If Strauss-Kahn had limited himself to willing partners, chances are he could have cavorted to his heart's content in the US as he did in France. But it seems that he preferred not to, and in the wake of his arrest renewed attention has been paid, even in France, to evidence that he had forced his attentions on women all along. Sarkozy's warning was dishonest, unless he knew that Strauss-Kahn was a rapist, which quite possibly he did. But the warning would still have been dishonest, just like the bulk of Charlemagne's column, for pretending that mere consensual "affairs" would get Strauss-Kahn in trouble.

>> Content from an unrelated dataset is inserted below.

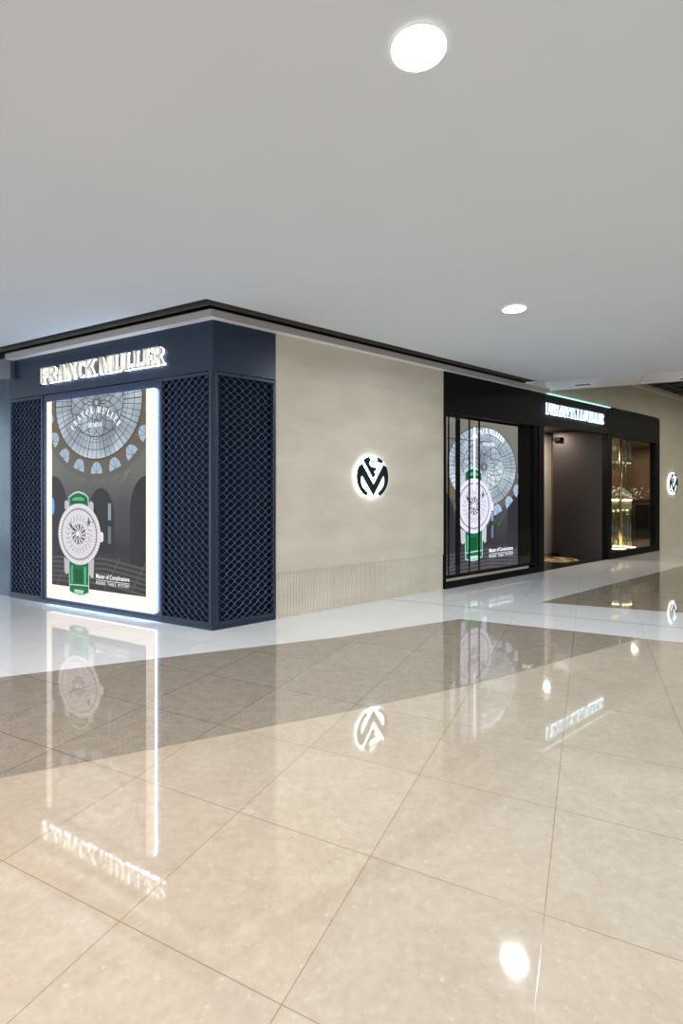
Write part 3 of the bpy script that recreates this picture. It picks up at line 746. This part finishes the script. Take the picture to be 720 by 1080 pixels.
m = MB(); m.lathe([(0,.92), (.26,.92), (.26,1.12), (0,1.12)], (0,0), 36); m.build('shelf_drum', M_cream, ds)
MB().lathe([(.24,1.121), (.265,1.121), (.265,1.135), (.24,1.135), (.24,1.121)], (0,0), 36).build('shelf_light_ring', M_warm, ds)
for rr, nn in ((.24, 13), (.13, 7)):
    for i in range(nn):
        a = 2*pi*i/nn + .3 + rr; gl_tube(ds, rr*cos(a), rr*sin(a), .065, .90, .024)
# watch busts on the drum
def bust(x, y, s, label):
    r = empty('watch_holder', FB, 8.46+cx+x, cy+y, 1.152); tag(r, label, 'watch holder', 'watch holders on the drum shelf')
    MB().lathe([(0,0), (.05*s,0), (.04*s,.02), (.012,.05), (.012,.12*s)], (0,0), 14).build('stem', M_brass, r)
    MB().lathe([(.0,.11*s), (.05*s,.12*s), (.062*s,.19*s), (.05*s,.26*s), (0,.27*s)], (0,0), 16).build('cushion', mat('pale_blue_suede', (.35,.42,.5), .6), r)
    MB().tube([(.0,-.066*s,.175*s), (.0,-.078*s,.175*s)], .03*s, 14).build('watch', M_silver, r)
bust(-.16, -.08, 1.0, 'leftmost watch holder on the glowing drum shelf'); bust(.0, -.18, .8, 'middle watch holder on the glowing drum shelf, nearest the glass'); bust(.15, -.03, 1.0, 'rightmost watch holder on the glowing drum shelf')
mat('blue_satin', (.10,.22,.36), .35)
pn = empty('blue_display_panel', FB, 8.46+.92, 1.02, .03); tag(pn, 'narrow satin blue display panel behind the brass pole in the right shop window', 'display panel')
MB().box(-.13, .13, -.012, .012, .03, 2.0).build('panel', MATS['blue_satin'], pn); MB().box(-.18, .18, -.10, .10, 0, .03).build('foot', M_brass, pn)
# crystal branches: a low hedge of tiny glints behind the drum
cb = MB()
for i in range(170):
    x = 2.0+3.1*random.random(); y = 1.15+.4*random.random(); z = 1.15+.32*random.random()**1.5; r = .008+.010*random.random()
    cb.lathe([(0, z-r), (r, z), (0, z+r)], (x, y), 5)
o = cb.build('crystal_beads', mat('crystal_glint', (.9,.9,.85), .05, .9, emit=(1,.92,.75), es=.8)); FB.put(o, 8.46); tag(o, 'tiny glinting crystal beads over the dark ledge in the farther window', 'beads', kind='stuff')  # the beads are no lamps; their glints are put in as emission
lg = empty('display_ledge', FB, 8.46, 0, .03); tag(lg, 'long dark display ledge behind the glass tubes in the right shop window', 'ledge')
MB().box(1.9, 5.2, 1.1, 1.65, 1.0, 1.10).build('top', mat('black_lacquer', (.01,.01,.01), .12), lg)
for x in (2.0, 5.1): MB().box(x-.03, x+.03, 1.2, 1.55, 0, .95).build('leg', M_blk, lg)
# small glows put in for mall lights reflected in the glass
base = None
for i in range(7):
    if base is None:
        base = MB().lathe([(0,0), (.024,0), (.034,.03), (.024,.06), (0,.06)], (0,0), 10).build('reflected_light_spot', mat('green_gold_glow', (1,.9,.5), .5, emit=(.9,.85,.35), es=2.2)); o = base
    else: o = base.copy(); COL.objects.link(o)
    FB.put(o, 8.46+3.2+.30*i, 1.83-.1, .0); o.location.z = .782
    o['group'] = 'small stand-ins for reflected lights along the low rail'
    tag(o, 'small golden stand-in for a reflected light on the low rail in the farther shop window', 'light')
    o.hide_render = False

# ------------------------------------------------------------------ ceiling fittings
def downlight_proto(r=.10):
    root = empty('downlight', None, 0, 0, CEIL)
    MB().lathe([(r, -.001), (r+.018, -.001), (r+.016, -.007), (r, -.009), (r, -.001)], (0,0), 48).build('trim_ring', M_whitepaint, root)
    MB().lathe([(0, -.0045), (r, -.0045)], (0,0), 48).build('lens', M_down, root)
    return root
dp = downlight_proto()
spots = [(.298, 1.975, 'large bright downlight in the ceiling at the top of the photo'),
         (1.62, 4.79, 'small bright round downlight in the ceiling farther off, above the shop windows'),
         (-1.03, -.86, 'round downlight behind the camera'), (-2.55, 3.28, 'round downlight outside the left edge of the view'),
         (-3.9, .5, 'round downlight in the ceiling far left behind the camera'), (3.15, .62, 'round downlight to the right of the camera'), (4.48, 3.47, 'round downlight outside the right edge of the view'),
         (1.8, -2.3, 'round downlight far behind the camera on the right'), (6.0, -.7, 'round downlight far to the right of the camera'), (7.3, 2.1, 'round downlight farthest to the right')]
for i, (x, y, lab) in enumerate(spots):
    o = dp if i == 0 else copy_tree(dp)
    o.location = (x, y, CEIL); tag(o, lab, 'downlight', 'round ceiling downlights')
def air_slot(c, L, label):
    root = empty('air_vent', None, c[0], c[1], CEIL); root.rotation_euler = (0, 0, math.atan2(Ld[1], Ld[0])); tag(root, label, 'air vent', 'slot vents in the ceiling edge strip')
    MB().box(-L/2-.04, L/2+.04, -.10, -.055, -.008, .001).box(-L/2-.04, L/2+.04, .055, .10, -.008, .001).box(-L/2-.04, -L/2, -.055, .055, -.008, .001).box(L/2, L/2+.04, -.055, .055, -.008, .001).build('frame', M_strip, root)
    MB().box(-L/2, L/2, -.055, .055, -.004, .001).build('slot', M_blk, root)
air_slot((3.86, 8.17), .22, 'short black slot vent in the metal ceiling strip above the lit entrance sign')
air_slot((5.25, 7.72), .22, 'black slot vent in the metal ceiling strip at the right edge of the photo')

# ------------------------------------------------------------------ lamps
def area(name, loc, size, power, col=(1,1,1), rot=(0,0,0), shape='DISK'):
    l = bpy.data.lights.new(name, 'AREA'); l.shape = shape; l.size = size; l.energy = power; l.color = col
    o = bpy.data.objects.new(name, l); o.location = loc; o.rotation_euler = rot; COL.objects.link(o); return o
for i, (u, v, p) in enumerate(((7.5, .85, 32), (5.2, .6, 1))):
    x, y = FB.pt(u, v); area('recess_fill_lamp', (x, y, 2.58), .15, p, (1,.85,.7))  # unseen lamps, added to brighten the recess stone and window box
for u, v, p in ((9.6, .9, 14), (11.6, .8, 26), (13.0, .9, 34)):
    x, y = FB.pt(u, v); area('window_fill_lamp', (x, y, 2.58), .12, p, (1,.75,.48))  # unseen lamps, added to brighten the display and the bands behind it
# next hall's lamps in the high black ceiling, and a warm neighbour shop light on the left
for x, y, p in ((6.6, 6.9, 60), (9.5, 9.2, 70), (12.5, 12.0, 60)): area('hall_lamp', (x, y, 3.62), .3, p, (1,.93,.78))
area('neighbour_lamp', (-2.3, .8, 3.0), .2, 60, (1,.62,.34))

wd = bpy.data.worlds.new('World'); S.world = wd; wd.use_nodes = True
bg = wd.node_tree.nodes['Background']; bg.inputs[0].default_value = (.84,.92,1, 1); bg.inputs[1].default_value = 2.0

# ------------------------------------------------------------------ camera
cd = bpy.data.cameras.new('Camera'); cam = bpy.data.objects.new('Camera', cd); COL.objects.link(cam); S.camera = cam
cam.location = (0, 0, CAM_H); cam.rotation_euler = (pi/2, 0, 0)
cd.sensor_fit = 'HORIZONTAL'; cd.sensor_width = 36; cd.lens = 36*538.5/720; cd.shift_y = -21.2/720; cd.clip_start = .05
S.view_settings.view_transform = 'Standard'; S.view_settings.look = 'None'; S.view_settings.gamma = 1
S.view_settings.exposure = .36; S.view_settings.use_curve_mapping = False
S.cycles.use_denoising = True; S.cycles.max_bounces = 10; S.cycles.diffuse_bounces = 5; S.cycles.glossy_bounces = 5; S.cycles.transparent_max_bounces = 24
S.cycles.caustics_reflective = False; S.cycles.sample_clamp_indirect = 6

At the very end of his column Charlemagne gets pious:
Beyond such differences in legal cultures, one fact is inescapable. In America a modest African immigrant has obtained a swift response from the police to her complaint of sexual assault. Mr Strauss-Kahn’s innocence or guilt will be determined in court. But New York’s authorities have not shirked from arresting the head of one of the world’s leading international bodies, nor from demanding that he be kept in jail on remand. It is worth asking: would this have happened in Paris or Rome?
That's very nice, but it feels more like a swerve for an upbeat, pro-American closing rather than a real glimmer of sympathy for the victim of a crime, especially after the columnist's determination to confuse the central issue through most of the piece.